Antarctic waters are home to at least three distinct forms of orcas, each adapted to different prey and habitat. Type A orcas are the largest, living in open, ice-free water and primarily hunting minke whales. Type B orcas have a conspicuously large eyepatch and inhabit inshore waters along the Antarctic Peninsula, frequently moving through pack ice. Type C orcas are the smallest form, with a distinctive forward-slanting eyepatch, and live deep in the pack ice off East Antarctica, where they feed on Antarctic toothfish.

Expedition cruises to the Antarctic Peninsula, typically running from November through March, give the best chances of encountering Type B orcas. These trips are expensive, often starting around $10,000, and require significant travel time. But Antarctica offers something no other destination can: the chance to see orca ecotypes that look and behave so differently from one another they may eventually be classified as separate species.

How Orca Diet Shapes Where You’ll Find Them

Understanding what orcas eat helps explain why they show up where they do.

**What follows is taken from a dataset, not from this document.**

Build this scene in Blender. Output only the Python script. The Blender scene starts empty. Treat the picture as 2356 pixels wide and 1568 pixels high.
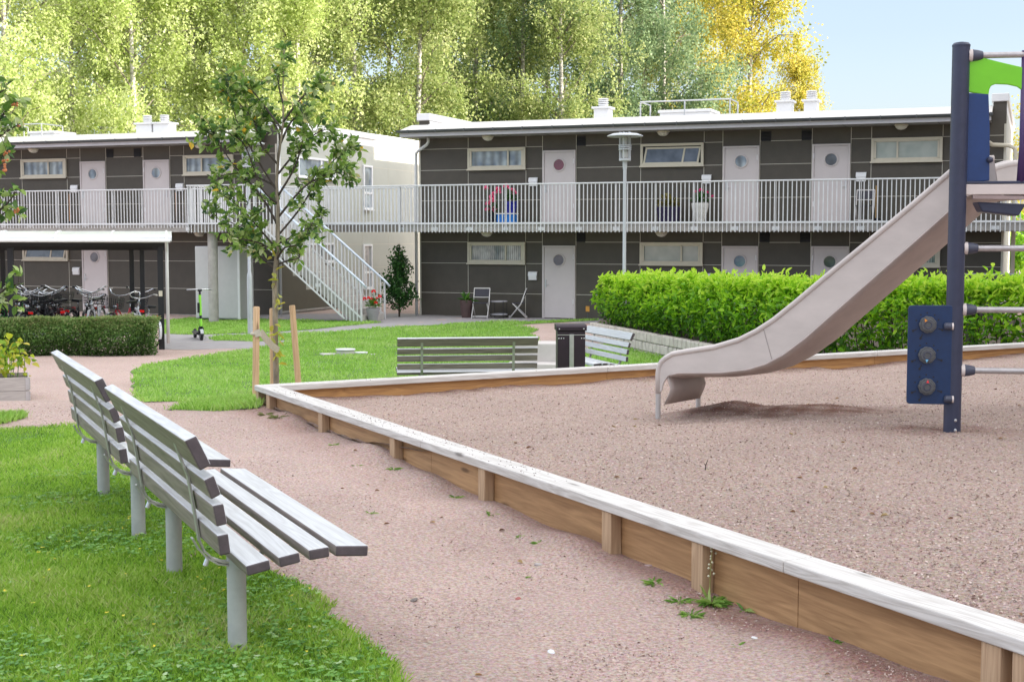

Fish-eating populations, like the Southern and Northern Residents of the Pacific Northwest, follow salmon runs along predictable routes during predictable months. Their movements are tied to the lifecycle of Chinook, chum, and coho salmon, and different pods within the same population sometimes favor different foraging grounds based on traditions passed down from mothers and grandmothers.

Mammal-eating transient orcas, on the other hand, roam more widely and unpredictably, going wherever seals, sea lions, and whale calves are found. In Norway and Iceland, herring migrations dictate when orcas arrive and leave. In Patagonia, it’s the birth cycle of sea lions and elephant seals. Wherever you go, the orcas are following food, so the most reliable sightings happen during seasonal prey peaks.

Responsible Viewing Distances

Orcas are federally protected in U.S. waters under the Marine Mammal Protection Act. The baseline rule is to stay at least 100 yards away, roughly the length of a football field. In Puget Sound, stricter rules apply: 200 yards for transient orcas and 1,000 yards (about half a nautical mile) for the endangered Southern Residents.

If you’re on your own boat, slow to no-wake speed when whales are nearby. Stay out of their travel path, don’t position yourself between a mother and calf, and never approach head-on or from directly behind. Drones can also cause stress and are discouraged or prohibited near whales. Licensed tour operators in major orca watching regions know and follow these rules, which is one good reason to book a guided trip rather than going it alone.